Jody Brown, Bill Fancher & Allie Martin

Agape Press

June 27, 2005

 

So it's okay for the Ten Commandments to be displayed on public lands -- but not in courtrooms? That confusing thought must have some people shaking their heads in reaction to today's rulings announced by the U.S. Supreme Court as it closed out its term.

In identical 5-4 votes, the high court has ruled that because the Ten Commandments displays in two Kentucky courthouses were motivated by a religious purpose, they are unconstitutional -- but that a monument on the capitol grounds in Austin, Texas, that contains the Decalogue may remain. Both majority opinions cite the Establishment Clause -- the so-called "separation of church and state" -- in their decisions.

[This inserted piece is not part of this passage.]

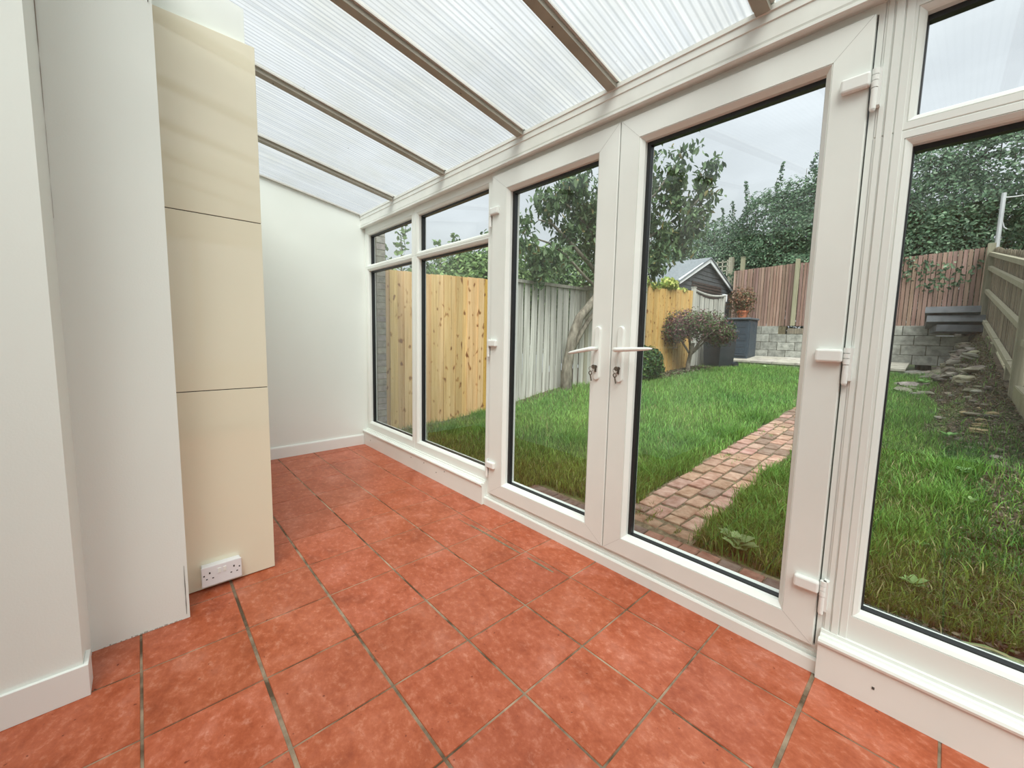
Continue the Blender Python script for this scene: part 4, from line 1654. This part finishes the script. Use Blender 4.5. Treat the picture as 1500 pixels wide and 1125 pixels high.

Writing for the majority in the Kentucky cases, Justice David Souter wrote that "when the government acts with the ostensible and predominant purpose of advancing religion, it violates that central Establishment Clause value of official religious neutrality." Only "neutral" displays -- in historical context, for example -- are permissible, said the court. Joining Souter in the ruling against the Kentucky displays were Justices John Paul Stevens, Ruth Bader Ginsburg Stephen Breyer, and Sandra Day O'Connor..

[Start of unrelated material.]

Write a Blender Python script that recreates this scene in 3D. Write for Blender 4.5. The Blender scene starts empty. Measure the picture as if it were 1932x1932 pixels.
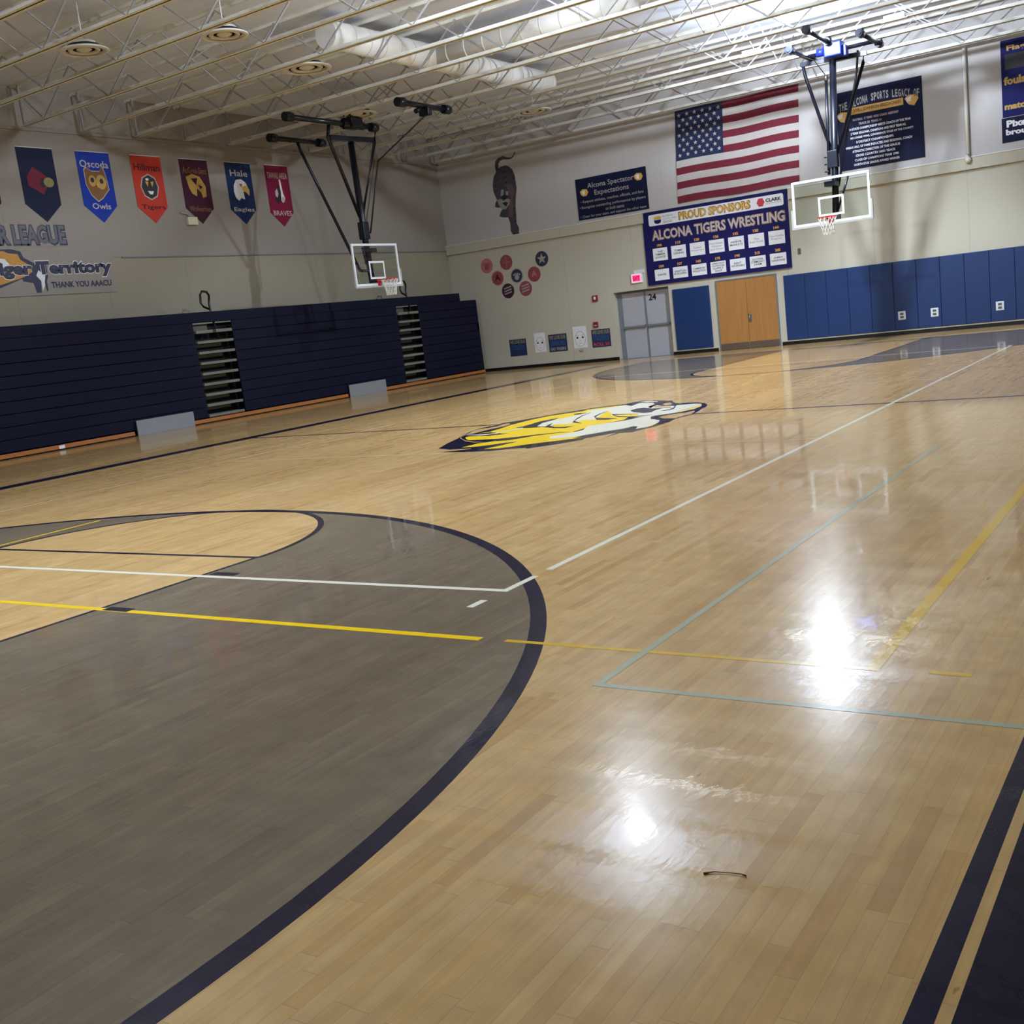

Stating the majority opinion in the Texas case, Chief Justice William Rehnquist recognized the obvious "religious" nature of the Ten Commandments -- and has no problem with it. He wrote that "of course" the Ten Commandments are religious, and therefore the Texas monument "has religious significance."

"[But] simply having religious content or promoting a message consistent with a religious doctrine does not run afoul of the Establishment clause," he added.

Attorneys React

Pro-family attorneys are using words like "ominous" and "dangerous" to describe the possible fallout over the fractured nature of the decisions handed down in the two Ten Commandments cases. Pat Trueman with the Family Research Council, while acknowledging the split decision offers a "bit of positive," says it is unfortunate that the court is basically saying that a religious display that contains the Ten Commandments or otherwise "is okay so long as you are not honoring God."

Trueman says the Kentucky decision is particularly ominous because of what it has established. "Religion and non-religion are on equal footing -- and that's dangerous," he adds.

Trueman's comrade at FRC offers a biblical metaphor. "The court came down somewhere between Mount Sinai and the golden calf," says FRC president Tony Perkins. "The one case, in Texas, saying the display was okay; but in the other case showing a growing hostility -- not neutrality, but hostility -- toward religion, in particular Christianity."